Furthermore, the market is anticipating increased international demand for U.S. soybeans after a disastrous year of production in South America. Planted acreage for soybeans came in at 76.08 million acres, which was above trade expectations for 75.5 million.

The USDA pegged June 1st stocks at 667 million bushels compared with trade expectations near 640 million. This news was also bearish with stocks coming in 37 million above expectations and above the high end of trade expectations.

Weather forecasts call for slightly wetter conditions in parts of the central Midwest to eastern Midwest next Monday through Wednesday. The excessive heat is also expected to affect a smaller portion of the lower Midwest over the weekend.

The northern Soybean Belt saw showers this morning and afternoon. The storms systems should track southeast from Chicago and run through north-central Indiana and Ohio. The soybean market is also seeing support on expectations that the Crop Progress report on Monday will show lower soybean conditions.

Commodity markets saw broad based support after positive news came out of the European Leaders Summit overnight and the US Dollar sank to it's lowest level since June 20th.

Wheat Futures Closed Higher

September Wheat finished up 11 1/4 at 757 1/4, 5 3/4 off the high and 17 1/4 up from the low. December Wheat closed up 10 at 776 3/4. This was 17 up from the low and 6 1/4 off the high. Chicago September wheat traded an outside-day-up but failed to take out the Wednesday high at 7.63 1/2.
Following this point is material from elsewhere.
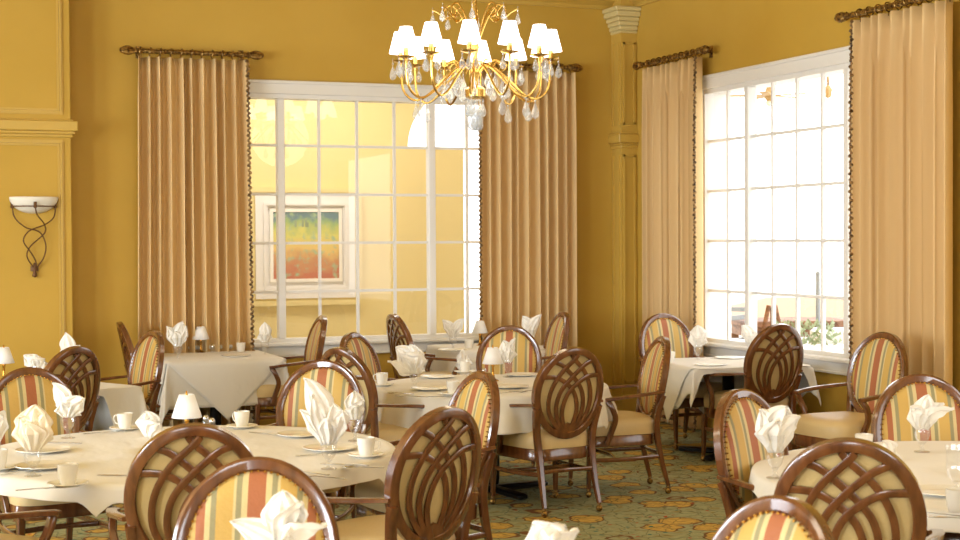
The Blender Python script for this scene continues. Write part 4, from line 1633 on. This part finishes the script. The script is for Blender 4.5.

Minneapolis and Kansas City wheat traded higher following the lower than expected planted acreage number. The USDA reports this morning were considered mixed to slightly bullish, with the wheat market pushing higher and following the other grains up.

The Chicago July contract gained on the September after no deliveries were made Friday. The USDA pegged total wheat planted acreage at 56.017 million acres compared with trade expectations for 56.679 million. Spring wheat planted area was 11.995 million acres compared with trade expectations at 12.558 million acres.

June 1st wheat stocks came in at 742 million bushels compared with trade expectations near 723 million. The range was 723 to 748 million bushels.

Commodity markets saw broad based support after positive news came out of the European Leaders Summit overnight and the US Dollar weakened. Crude oil surged nearly 9 per cent into the closing bell which offered supplemental support to wheat, as well as other grains. September Oats closed up 2 at 338. This was 5 up from the low and 6 1/2 off the high.